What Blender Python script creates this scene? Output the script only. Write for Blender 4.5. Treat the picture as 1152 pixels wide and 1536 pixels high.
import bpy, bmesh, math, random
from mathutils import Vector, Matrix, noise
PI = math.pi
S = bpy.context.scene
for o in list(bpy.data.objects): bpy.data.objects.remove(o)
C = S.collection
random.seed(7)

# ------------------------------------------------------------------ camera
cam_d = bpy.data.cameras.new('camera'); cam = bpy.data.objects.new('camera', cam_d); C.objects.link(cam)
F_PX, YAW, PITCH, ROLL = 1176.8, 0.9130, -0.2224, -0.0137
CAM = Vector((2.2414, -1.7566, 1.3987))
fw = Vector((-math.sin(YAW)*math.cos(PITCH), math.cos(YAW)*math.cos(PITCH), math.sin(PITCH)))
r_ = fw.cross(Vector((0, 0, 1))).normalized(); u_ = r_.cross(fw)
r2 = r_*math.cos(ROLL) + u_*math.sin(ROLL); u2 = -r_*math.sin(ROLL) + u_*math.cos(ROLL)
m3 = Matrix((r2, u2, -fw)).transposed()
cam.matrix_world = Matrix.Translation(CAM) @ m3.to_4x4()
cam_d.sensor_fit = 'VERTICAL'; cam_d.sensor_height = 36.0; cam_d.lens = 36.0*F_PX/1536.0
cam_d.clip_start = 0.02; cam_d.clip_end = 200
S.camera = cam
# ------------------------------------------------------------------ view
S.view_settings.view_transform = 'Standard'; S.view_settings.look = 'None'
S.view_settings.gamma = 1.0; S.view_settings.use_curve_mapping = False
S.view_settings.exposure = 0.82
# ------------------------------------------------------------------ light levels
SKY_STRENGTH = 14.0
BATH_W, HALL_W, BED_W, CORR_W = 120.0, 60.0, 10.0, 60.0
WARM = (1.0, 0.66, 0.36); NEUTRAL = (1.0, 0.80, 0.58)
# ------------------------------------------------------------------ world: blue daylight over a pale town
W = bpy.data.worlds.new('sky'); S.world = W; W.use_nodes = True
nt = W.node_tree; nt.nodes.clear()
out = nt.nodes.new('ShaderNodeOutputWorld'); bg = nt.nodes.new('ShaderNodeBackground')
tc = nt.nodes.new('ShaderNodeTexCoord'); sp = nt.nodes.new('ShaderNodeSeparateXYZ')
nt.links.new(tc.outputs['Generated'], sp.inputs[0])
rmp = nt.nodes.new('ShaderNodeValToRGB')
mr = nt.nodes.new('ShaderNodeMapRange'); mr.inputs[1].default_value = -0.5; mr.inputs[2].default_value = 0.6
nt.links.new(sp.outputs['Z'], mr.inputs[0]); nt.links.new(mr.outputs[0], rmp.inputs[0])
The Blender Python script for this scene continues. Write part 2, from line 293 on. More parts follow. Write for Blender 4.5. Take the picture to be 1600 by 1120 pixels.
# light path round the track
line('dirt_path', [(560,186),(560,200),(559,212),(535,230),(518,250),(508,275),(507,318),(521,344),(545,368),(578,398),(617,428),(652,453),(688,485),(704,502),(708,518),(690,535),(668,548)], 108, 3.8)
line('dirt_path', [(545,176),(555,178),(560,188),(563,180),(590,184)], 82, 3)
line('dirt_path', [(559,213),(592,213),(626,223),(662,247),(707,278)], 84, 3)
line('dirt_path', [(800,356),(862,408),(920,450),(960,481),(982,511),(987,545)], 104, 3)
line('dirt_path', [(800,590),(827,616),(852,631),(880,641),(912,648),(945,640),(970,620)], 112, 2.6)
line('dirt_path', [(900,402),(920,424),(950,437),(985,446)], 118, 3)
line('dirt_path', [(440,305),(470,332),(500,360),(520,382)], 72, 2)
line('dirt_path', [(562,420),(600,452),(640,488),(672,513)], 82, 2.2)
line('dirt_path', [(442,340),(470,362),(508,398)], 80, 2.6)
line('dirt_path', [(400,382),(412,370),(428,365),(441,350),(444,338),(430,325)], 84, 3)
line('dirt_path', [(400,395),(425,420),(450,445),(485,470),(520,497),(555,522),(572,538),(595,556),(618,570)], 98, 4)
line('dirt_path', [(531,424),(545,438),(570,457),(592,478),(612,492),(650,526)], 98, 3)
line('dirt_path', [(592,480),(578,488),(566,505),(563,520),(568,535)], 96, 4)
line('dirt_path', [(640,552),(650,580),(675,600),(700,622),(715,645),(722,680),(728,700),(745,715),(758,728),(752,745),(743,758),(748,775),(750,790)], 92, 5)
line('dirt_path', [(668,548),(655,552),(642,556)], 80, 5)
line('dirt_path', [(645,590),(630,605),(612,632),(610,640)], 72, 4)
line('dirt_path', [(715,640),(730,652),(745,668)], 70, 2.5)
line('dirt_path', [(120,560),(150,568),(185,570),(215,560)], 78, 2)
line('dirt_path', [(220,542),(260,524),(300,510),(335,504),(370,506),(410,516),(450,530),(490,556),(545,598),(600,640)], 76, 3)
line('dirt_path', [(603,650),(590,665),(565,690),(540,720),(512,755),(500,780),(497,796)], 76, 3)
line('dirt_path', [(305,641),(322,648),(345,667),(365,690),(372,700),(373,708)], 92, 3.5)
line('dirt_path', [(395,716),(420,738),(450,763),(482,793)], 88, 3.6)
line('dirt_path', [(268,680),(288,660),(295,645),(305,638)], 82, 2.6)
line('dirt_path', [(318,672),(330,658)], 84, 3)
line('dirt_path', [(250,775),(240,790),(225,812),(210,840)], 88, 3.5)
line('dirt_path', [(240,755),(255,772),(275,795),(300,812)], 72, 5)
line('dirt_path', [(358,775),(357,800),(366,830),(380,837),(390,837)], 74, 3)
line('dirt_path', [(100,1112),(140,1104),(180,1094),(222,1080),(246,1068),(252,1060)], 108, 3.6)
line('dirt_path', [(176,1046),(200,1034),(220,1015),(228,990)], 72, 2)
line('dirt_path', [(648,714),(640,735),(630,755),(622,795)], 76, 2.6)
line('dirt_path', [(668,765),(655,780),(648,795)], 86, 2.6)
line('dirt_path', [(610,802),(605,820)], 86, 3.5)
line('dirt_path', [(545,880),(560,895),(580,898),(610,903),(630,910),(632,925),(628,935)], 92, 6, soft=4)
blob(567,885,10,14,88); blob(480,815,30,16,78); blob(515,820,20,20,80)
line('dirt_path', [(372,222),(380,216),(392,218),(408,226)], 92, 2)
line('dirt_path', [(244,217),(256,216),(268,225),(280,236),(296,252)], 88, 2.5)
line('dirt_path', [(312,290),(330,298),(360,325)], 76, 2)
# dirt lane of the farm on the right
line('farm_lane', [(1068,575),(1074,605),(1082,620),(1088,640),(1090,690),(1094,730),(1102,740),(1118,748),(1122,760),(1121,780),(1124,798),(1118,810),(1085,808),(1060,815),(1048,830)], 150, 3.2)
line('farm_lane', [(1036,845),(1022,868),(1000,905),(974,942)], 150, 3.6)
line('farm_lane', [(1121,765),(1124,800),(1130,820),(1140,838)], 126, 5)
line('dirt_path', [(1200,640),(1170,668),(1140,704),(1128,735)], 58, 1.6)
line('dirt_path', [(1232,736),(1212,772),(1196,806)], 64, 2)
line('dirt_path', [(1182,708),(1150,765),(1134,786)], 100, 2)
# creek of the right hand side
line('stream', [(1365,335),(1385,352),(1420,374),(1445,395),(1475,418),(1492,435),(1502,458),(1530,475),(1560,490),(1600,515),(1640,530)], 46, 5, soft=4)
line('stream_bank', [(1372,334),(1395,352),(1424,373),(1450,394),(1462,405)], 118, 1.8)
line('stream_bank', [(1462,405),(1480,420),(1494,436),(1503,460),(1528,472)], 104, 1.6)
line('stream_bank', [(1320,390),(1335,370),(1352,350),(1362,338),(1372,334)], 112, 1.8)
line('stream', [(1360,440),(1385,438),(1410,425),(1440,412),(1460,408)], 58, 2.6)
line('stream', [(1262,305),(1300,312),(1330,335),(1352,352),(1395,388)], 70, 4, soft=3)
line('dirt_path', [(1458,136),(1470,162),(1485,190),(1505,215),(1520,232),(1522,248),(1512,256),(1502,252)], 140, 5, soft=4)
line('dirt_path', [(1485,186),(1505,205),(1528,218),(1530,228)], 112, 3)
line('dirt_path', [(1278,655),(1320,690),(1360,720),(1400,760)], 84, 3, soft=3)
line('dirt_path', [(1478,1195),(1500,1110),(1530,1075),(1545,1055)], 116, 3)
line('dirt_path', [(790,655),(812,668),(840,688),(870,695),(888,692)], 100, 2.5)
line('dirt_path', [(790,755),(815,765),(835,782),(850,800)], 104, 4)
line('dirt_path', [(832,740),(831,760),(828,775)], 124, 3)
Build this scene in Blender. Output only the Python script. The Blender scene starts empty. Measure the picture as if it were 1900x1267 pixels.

-----

* **Work to be completed**: The required output is the exact run of lines from the beginning of the listing above to the line that contains "random.seed(7)", inclusive of both.

* **Final result**:
What Blender Python script creates this scene? Output the script only. Write for Blender 4.5. Treat the picture as 1152 pixels wide and 1536 pixels high.
import bpy, bmesh, math, random
from mathutils import Vector, Matrix, noise
PI = math.pi
S = bpy.context.scene
for o in list(bpy.data.objects): bpy.data.objects.remove(o)
C = S.collection
random.seed(7)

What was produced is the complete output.